Given this position, then, what are we we left with? What is our "stance" in such a situation? I have two suggestions.
The first is an absolutely steadfast faith in the victory of God's love in Christ. Christopher Hitchens was as subject as you or I to the vagaries and consequences of a world filled with sin, violence, falsehood, and death. And the God who created Christopher Hitchens, who upheld him at every moment of his life, who quite literally loved him into being and sustained him in love for more than six decades -- this God came near in Christ and acted once for all to deliver all things from bondage to death.

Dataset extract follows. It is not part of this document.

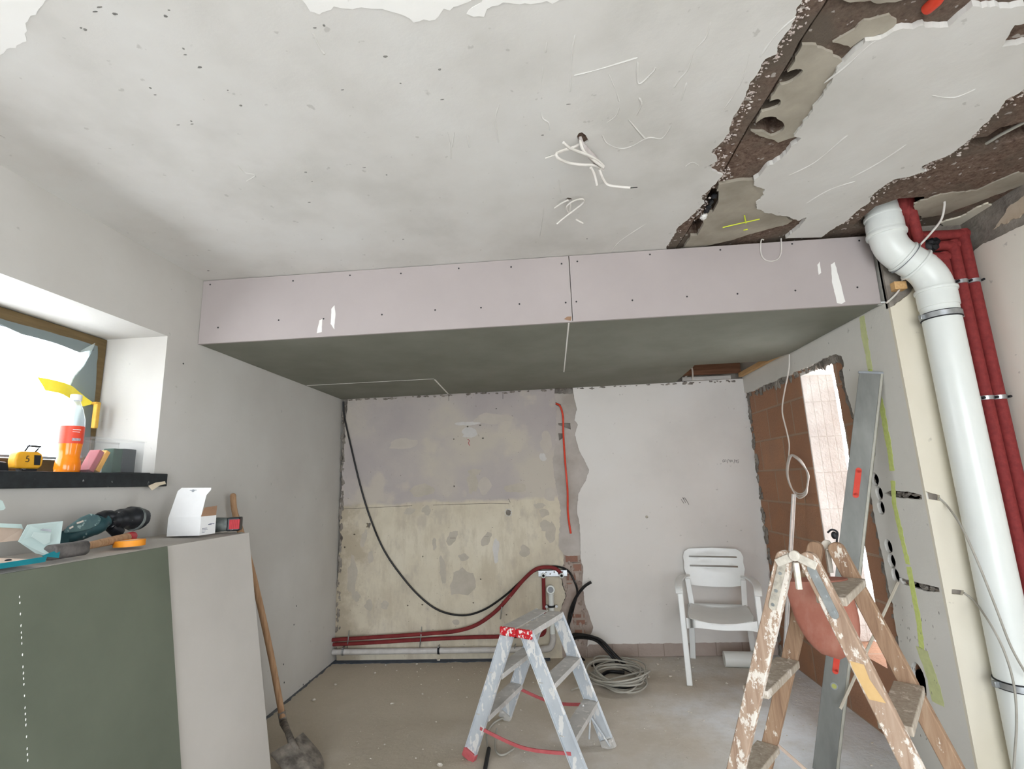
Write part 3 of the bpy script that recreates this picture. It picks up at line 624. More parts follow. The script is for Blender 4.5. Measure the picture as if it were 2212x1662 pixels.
for g, s0 in ((GR1, 1), (GR2, 2)):
    ys = [q[0] for q in g]; zs = [q[1] for q in g]
    for k in range(22):
        y = r_.uniform(min(ys), max(ys)); t = (y-min(ys))/(max(ys)-min(ys)); z = sum(zs)/len(zs)+(t-.5)*(.012)
        m.ball((XR+.015, y, z+r_.uniform(-.012, .012)), .01, r_.uniform(.006, .02), r_.uniform(.005, .012), k, .9, 5)
tag(m.build('chase_mortar', MMORT, rw), kind='stuff')
m = MB(); cu = [Vector(q) for q in cut]
for k in range(240):
    i = r_.randrange(len(cu)-1); q = cu[i].lerp(cu[i+1], r_.random()); s = r_.uniform(.008, .03)
    m.ball((XR+.018, q.x+r_.uniform(-.005, .03)*(1 if i > 8 else 0), q.y-r_.uniform(-.005, .03)*(1 if i < 7 else 0)), .011, s, s*1.3, k, .9, 5)
for k in range(70):
    z = r_.uniform(.02, 2.17); s = r_.uniform(.008, .03); m.ball((XR+.018, D-.01-r_.random()*.04, z), .012, s, s*1.4, k, .9, 5)
tag(m.build('mortar_border', MMORT, rw, smooth=True), kind='stuff')
m = MB().box((XR+.022, 3.588, .386), (XR+.234, 3.606, 2.124)); m.build('slot_reveal', MBLOCK, rw)
m = MB().box((XR+.022, 3.17, 2.106), (XR+.234, 3.60, 2.13)); m.build('slot_lintel', MFILL, rw)
for k, (seg, wd) in enumerate((([(1862, 684), (1866, 720), (1871, 745), (1880, 798)], .022), ([(1880, 798), (1898, 853), (1909, 902), (1921, 971), (1927, 1017)], .019), ([(1929, 1040), (1931, 1087), (1944, 1144), (1961, 1219)], .016), ([(1963, 1226), (1973, 1281), (1985, 1341), (1991, 1402)], .018), ([(1991, 1402), (2005, 1440), (2018, 1480), (2027, 1522)], .040))):
    pts = [Vector((P(x, y, 0, XR).y, P(x, y, 0, XR).z)) for x, y in seg]; pts = [Vector((max(q.x, YC+.03), q.y)) for q in pts]
    ol = [q+Vector((wd, 0)) for q in pts]+[q-Vector((wd, 0)) for q in pts[::-1]]
    m = MB(); plate(m, rag(ol, .006, .01, 90+k), [], FR_, -.0005, .0005); m.build('spray_line', MLIMEF if k in (0, 4) else simple('lime_line', 'cdd880', 'dae58e', 60, .85), rw)
m = MB()
for k, (x, y) in enumerate([(1790, 742), (1860, 830), (1865, 850), (1835, 800)]+[(1940+r_.uniform(0, 90), 1300+r_.uniform(0, 300)) for _ in range(60)]):
    p = P(x, y, 0, XR)
    if p.y > YC+.02 and p.z > 0: m.ball((XR, p.y, p.z), .001, .002, r_.uniform(.003, .009), k, .4, 4)
tag(m.build('scuff_mark', simple('grey_scuff', '7d7a74', '8c8983', 20, .9), rw), kind='stuff')

# return wall behind the pipes and the wall beyond
m = MB(); plate(m, [(XR+.02, 0), (3.4, 0), (3.4, H+.12), (XR+.02, H+.12)], [], FK, .015, .27); cw = struct(m.build('wall_corner', MMORT))
t0 = pk([(1922, 664), (1948, 650), (1962, 634), (1975, 622)])
m = MB(); plate(m, [Vector((XR, 0)), Vector((XR, t0[0][1]))]+rag(t0, .006, .012, 101, closed=False)[1:]+[Vector((t0[-1][0]+.15, t0[-1][1]+.12)), Vector((X2, t0[-1][1]+.14)), Vector((X2, 0))], [rag(pk([(2000, 1062), (2030, 1070), (2030, 1082), (2004, 1078)]), .003, .01, 2), rag(pk([(2056, 1274), (2082, 1276), (2080, 1286), (2056, 1284)]), .003, .01, 3)], FK, 0, .0155)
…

If Christian faith excludes the Christopher Hitchenses of the world from the scope of God's redemption, it might as well give up the game.
My second suggestion is much smaller in focus, a rather homely theological gesture. I shared above of my affection for Hitchens. Though it did not take much effort -- and, of course, required zero cost -- this could be interpreted as a kind of literary love of enemy: Hitchens' distaste with me-and-mine could not win out against my genuine fondness for him. In the face of the rhetorical violence he perpetrated against "religious people," and even the actual violence he commended against those he deemed unworthy of life, I sincerely desired Hitchens' well-being; I wanted him to flourish, to succeed, to know love and health and long life. (I also hoped he would lose his enchantment with the Enlightenment, and open a book of real theology, and reject the myth of redemptive war -- but then, those are forms of loving him, too.)
In other words, my affection for Hitchens the atheist fundamentalist overwhelmed any other feeling or attitude I might have had for him. And I suspect this is something like the stance Christians should take in relation to all the (radically) unbelieving departed; for when I say "rest in peace," I really mean it. Not because I have worked-out ideas about the afterlife, or a backdoor deal with God, or secret hope that Hitchens was "right with the Lord" when he died -- although, to reiterate the first point above, Christian faith should presume and pray for the universal victory of God's love. No, my blessing on the life of Christopher Hitchens, and on his passing, comes not from intellect or doctrine, but from a love that overrules these other instincts. And my sense is that something like this overruling love is closer to where we ought to be than sure knowledge of any person's eternal fate.
A last time, then: Rest in peace, Christopher Hitchens. May the wordy affection your work inspired in this believer be a testament to your lifelong gift, and a lasting irony you would have enjoyed to no end.